Eggs. The living legend needs eggs. Or maybe another milk.

Jayne ,'Jaynestown'


Literary Buffistas 3: Don't Parse the Blurb, Dear.

There's more to life than watching Buffy the Vampire Slayer! No. Really, there is! Honestly! Here's a place for Buffistas to come and discuss what it is they're reading, their favorite authors and poets. "Geez. Crack a book sometime."


Polter-Cow - Nov 08, 2006 10:47:02 am PST #1502 of 28157
What else besides ramen can you scoop? YOU CAN SCOOP THIS WORLD FROM DARKNESS!

I read JE three times because it was the Academic Decathlon book. Thus, I gained a certain affection for it, but I don't think I would really love it on its own merits.


brenda m - Nov 08, 2006 10:47:04 am PST #1503 of 28157
If you're going through hell/keep on going/don't slow down/keep your fear from showing/you might be gone/'fore the devil even knows you're there

Wide Sargasso Sea is excellent. I didn't like The Eyre Affair (in part for the reasons PC mentions), though I agree that without JE first, it would be even less comprehensible.


Polter-Cow - Nov 08, 2006 10:49:02 am PST #1504 of 28157
What else besides ramen can you scoop? YOU CAN SCOOP THIS WORLD FROM DARKNESS!

though I agree that without JE first, it would be even less comprehensible.

I hadn't read JE since high school (the aforementioned three times), so I was really, really confused about what appeared to be the ending of JE in the world of TEA for most of the book, because I thought I had misremembered what actually happened in JE. I did think it was very, very clever for the events of the book to actually end up creating the ending we know now.


sarameg - Nov 08, 2006 10:49:41 am PST #1505 of 28157

I was pretty much, um, obsessed with Jane Eyre the way 12 year olds can be obsessed.

I don't think I've read it in a decade. Probably should.


askye - Nov 08, 2006 10:54:28 am PST #1506 of 28157
Thrive to spite them

I don't think I've read all of Jane Eyre, I loved Wuthering Heights when I read it in middle school but wasn't so fond of it on reread as an adult.

I LOVE Middlemarch.
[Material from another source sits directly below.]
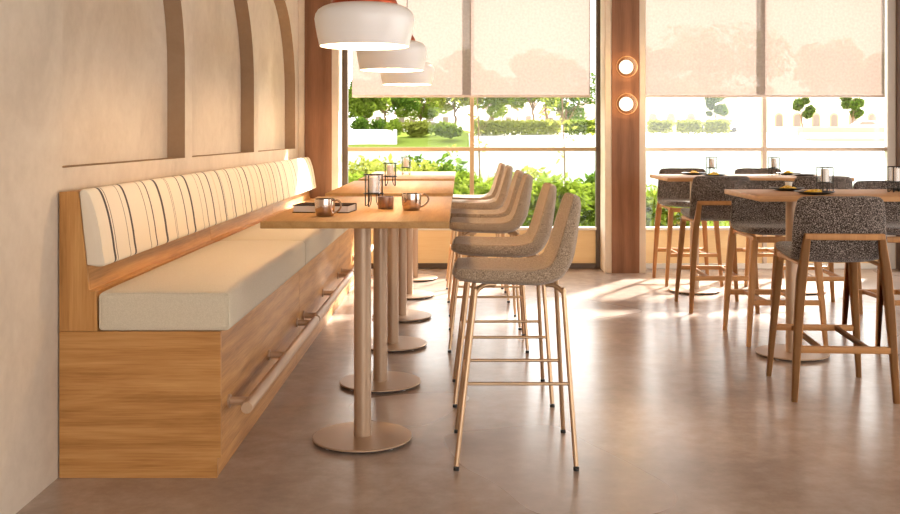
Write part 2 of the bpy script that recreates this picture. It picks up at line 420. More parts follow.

I read it several summers ago at the beach and it was so wonderful. I leant it to Grandma E, I was surprised she hadn't read it. She told me "It's so wonderful, her way with words. I just want to go copy down every other line."

I'd read Silas Marner in high school and loved it. I also read Frankenstein in high school and loved it. I have never finished Dracula though. I start it but it doesn't enthrall me, I'm not sure why.


Polter-Cow - Nov 08, 2006 10:57:10 am PST #1507 of 28157
What else besides ramen can you scoop? YOU CAN SCOOP THIS WORLD FROM DARKNESS!

I'd read Silas Marner in high school and loved it.

Me too!

I keep hearing good things about Middlemarch. What the blinking hell is it actually about ?


brenda m - Nov 08, 2006 10:57:57 am PST #1508 of 28157
If you're going through hell/keep on going/don't slow down/keep your fear from showing/you might be gone/'fore the devil even knows you're there

PC, I liked the conceit, but the execution just didn't grab me. A little too arch or something.


Atropa - Nov 08, 2006 10:58:58 am PST #1509 of 28157
The artist formerly associated with cupcakes.

I have never finished Dracula though. I start it but it doesn't enthrall me, I'm not sure why.

Because huge whopping chunks of it are kinda on the dry and boring side, and I say this as someone who re-reads Dracula at least once a year. (I even keep a paperback of it in my bookbag just in case I get stuck on the bus with nothing to read.)

Part of the reason I collect editions of Dracula is because it's THE source text for every vampire novel since. I mean, I'd love to collect editions of Something Wicked This Way Comes, but there aren't as many (affordable!) editions of it.


Polter-Cow - Nov 08, 2006 11:05:35 am PST #1510 of 28157
What else besides ramen can you scoop? YOU CAN SCOOP THIS WORLD FROM DARKNESS!

brenda, I don't really know what "arch" means, but I'd probably agree. That whole book was a slew of "Nice concept, poor execution."


sj - Nov 08, 2006 11:21:15 am PST #1511 of 28157
"There are few hours in life more agreeable than the hour dedicated to the ceremony known as afternoon tea."

I keep hearing good things about Middlemarch. What the blinking hell is it actually about ?

It's rural life in England in the 19th century. Lots of different characters and different things happening. It has the most beautiful writing.